Instructions for the task: Answer with nothing but a number: how many lines include the word "this"?

Provided material:
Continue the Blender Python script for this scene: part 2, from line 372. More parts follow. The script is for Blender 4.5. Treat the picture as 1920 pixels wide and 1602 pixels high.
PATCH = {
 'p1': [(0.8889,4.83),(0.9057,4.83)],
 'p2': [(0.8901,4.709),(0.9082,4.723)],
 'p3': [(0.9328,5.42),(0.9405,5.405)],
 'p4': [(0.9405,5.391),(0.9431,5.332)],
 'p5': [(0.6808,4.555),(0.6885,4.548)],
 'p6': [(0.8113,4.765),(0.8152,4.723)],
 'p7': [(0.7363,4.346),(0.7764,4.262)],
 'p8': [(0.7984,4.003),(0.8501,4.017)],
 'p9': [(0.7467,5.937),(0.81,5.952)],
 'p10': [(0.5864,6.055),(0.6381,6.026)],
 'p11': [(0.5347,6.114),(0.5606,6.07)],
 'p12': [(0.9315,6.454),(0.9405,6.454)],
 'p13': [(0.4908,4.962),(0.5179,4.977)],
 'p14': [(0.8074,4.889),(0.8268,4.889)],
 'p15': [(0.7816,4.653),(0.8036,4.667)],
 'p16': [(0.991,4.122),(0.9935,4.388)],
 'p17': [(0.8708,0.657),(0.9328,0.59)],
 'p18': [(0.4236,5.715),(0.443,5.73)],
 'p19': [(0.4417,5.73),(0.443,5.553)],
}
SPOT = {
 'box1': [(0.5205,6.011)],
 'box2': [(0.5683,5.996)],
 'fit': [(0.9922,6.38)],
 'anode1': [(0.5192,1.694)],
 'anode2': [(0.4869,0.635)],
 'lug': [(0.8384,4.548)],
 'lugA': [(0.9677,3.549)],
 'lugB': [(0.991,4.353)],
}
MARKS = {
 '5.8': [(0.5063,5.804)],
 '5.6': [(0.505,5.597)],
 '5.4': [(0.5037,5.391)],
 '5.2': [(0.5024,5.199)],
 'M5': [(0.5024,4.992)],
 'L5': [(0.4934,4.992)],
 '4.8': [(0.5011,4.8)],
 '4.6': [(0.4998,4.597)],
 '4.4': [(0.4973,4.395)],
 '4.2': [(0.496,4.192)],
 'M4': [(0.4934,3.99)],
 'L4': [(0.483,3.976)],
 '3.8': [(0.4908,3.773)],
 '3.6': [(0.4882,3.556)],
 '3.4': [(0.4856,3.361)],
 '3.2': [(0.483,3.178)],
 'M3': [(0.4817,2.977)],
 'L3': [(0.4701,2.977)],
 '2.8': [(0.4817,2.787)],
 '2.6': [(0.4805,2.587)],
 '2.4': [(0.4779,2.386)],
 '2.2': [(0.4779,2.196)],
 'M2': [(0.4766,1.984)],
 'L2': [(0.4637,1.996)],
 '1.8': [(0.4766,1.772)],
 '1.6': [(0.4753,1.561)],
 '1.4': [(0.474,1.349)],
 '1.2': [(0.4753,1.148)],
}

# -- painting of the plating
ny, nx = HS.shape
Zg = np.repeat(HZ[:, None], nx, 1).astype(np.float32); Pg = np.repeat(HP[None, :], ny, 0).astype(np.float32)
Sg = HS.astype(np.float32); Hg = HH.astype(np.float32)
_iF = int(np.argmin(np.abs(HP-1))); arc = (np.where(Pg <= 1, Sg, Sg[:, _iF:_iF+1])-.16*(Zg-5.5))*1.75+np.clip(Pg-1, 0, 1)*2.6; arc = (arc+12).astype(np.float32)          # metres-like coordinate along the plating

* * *

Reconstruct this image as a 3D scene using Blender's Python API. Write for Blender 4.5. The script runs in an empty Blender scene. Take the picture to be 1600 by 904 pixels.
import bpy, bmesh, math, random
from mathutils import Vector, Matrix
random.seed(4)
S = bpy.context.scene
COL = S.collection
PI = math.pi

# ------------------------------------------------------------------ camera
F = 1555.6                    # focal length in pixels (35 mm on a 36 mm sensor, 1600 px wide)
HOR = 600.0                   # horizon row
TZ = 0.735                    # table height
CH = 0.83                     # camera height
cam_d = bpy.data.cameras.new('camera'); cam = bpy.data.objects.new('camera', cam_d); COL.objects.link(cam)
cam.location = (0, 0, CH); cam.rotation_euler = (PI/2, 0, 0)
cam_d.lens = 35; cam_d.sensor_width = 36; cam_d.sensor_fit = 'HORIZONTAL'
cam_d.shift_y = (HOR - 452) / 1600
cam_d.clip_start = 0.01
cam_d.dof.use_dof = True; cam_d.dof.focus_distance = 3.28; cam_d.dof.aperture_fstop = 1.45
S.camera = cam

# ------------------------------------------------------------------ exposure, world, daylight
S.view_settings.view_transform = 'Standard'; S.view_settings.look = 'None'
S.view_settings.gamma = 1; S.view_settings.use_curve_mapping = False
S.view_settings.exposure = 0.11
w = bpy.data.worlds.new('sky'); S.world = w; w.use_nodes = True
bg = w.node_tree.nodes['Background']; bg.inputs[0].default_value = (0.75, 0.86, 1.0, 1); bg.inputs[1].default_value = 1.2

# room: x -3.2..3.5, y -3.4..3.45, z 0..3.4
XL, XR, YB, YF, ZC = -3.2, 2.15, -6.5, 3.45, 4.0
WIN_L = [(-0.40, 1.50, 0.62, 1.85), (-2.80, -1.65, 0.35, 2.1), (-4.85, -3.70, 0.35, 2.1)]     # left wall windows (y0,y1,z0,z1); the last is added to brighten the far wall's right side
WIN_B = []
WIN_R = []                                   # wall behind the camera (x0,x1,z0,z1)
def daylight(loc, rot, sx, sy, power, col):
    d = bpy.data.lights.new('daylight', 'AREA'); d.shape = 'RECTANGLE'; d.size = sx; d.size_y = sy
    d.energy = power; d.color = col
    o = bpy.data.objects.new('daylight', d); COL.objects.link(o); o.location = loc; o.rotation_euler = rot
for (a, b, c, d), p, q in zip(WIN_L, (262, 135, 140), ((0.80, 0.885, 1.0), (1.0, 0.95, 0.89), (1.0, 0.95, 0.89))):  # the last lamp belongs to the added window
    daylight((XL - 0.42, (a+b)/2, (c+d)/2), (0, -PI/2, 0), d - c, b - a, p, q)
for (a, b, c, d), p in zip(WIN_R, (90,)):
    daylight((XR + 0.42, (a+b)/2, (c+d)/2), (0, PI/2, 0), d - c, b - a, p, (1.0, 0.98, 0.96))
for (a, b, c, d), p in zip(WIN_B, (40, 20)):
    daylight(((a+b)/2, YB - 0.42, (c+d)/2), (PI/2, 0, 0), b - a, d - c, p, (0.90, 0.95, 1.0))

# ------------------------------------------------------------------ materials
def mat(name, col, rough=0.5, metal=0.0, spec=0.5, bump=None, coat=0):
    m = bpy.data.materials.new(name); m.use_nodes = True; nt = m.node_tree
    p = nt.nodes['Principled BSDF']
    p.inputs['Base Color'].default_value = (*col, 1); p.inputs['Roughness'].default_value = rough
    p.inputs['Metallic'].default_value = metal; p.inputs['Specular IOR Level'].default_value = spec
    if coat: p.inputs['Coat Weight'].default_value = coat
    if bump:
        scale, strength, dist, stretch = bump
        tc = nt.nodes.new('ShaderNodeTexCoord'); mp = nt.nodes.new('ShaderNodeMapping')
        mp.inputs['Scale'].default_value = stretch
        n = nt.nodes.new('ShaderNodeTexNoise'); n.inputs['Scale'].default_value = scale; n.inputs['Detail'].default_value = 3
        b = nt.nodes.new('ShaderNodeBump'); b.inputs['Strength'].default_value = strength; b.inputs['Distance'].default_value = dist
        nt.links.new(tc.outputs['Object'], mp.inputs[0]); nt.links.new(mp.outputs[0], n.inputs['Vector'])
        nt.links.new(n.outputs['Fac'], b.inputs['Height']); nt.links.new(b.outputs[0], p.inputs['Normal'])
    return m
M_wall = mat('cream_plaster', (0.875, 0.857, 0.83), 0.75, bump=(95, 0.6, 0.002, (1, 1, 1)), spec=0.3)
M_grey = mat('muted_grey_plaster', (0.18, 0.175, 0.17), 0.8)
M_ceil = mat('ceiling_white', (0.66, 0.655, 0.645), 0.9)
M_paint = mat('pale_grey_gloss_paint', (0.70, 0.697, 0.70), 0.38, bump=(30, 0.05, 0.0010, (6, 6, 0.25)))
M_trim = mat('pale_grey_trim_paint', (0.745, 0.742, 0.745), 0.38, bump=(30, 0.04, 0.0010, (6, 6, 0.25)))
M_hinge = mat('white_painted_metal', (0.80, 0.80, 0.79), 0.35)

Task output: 2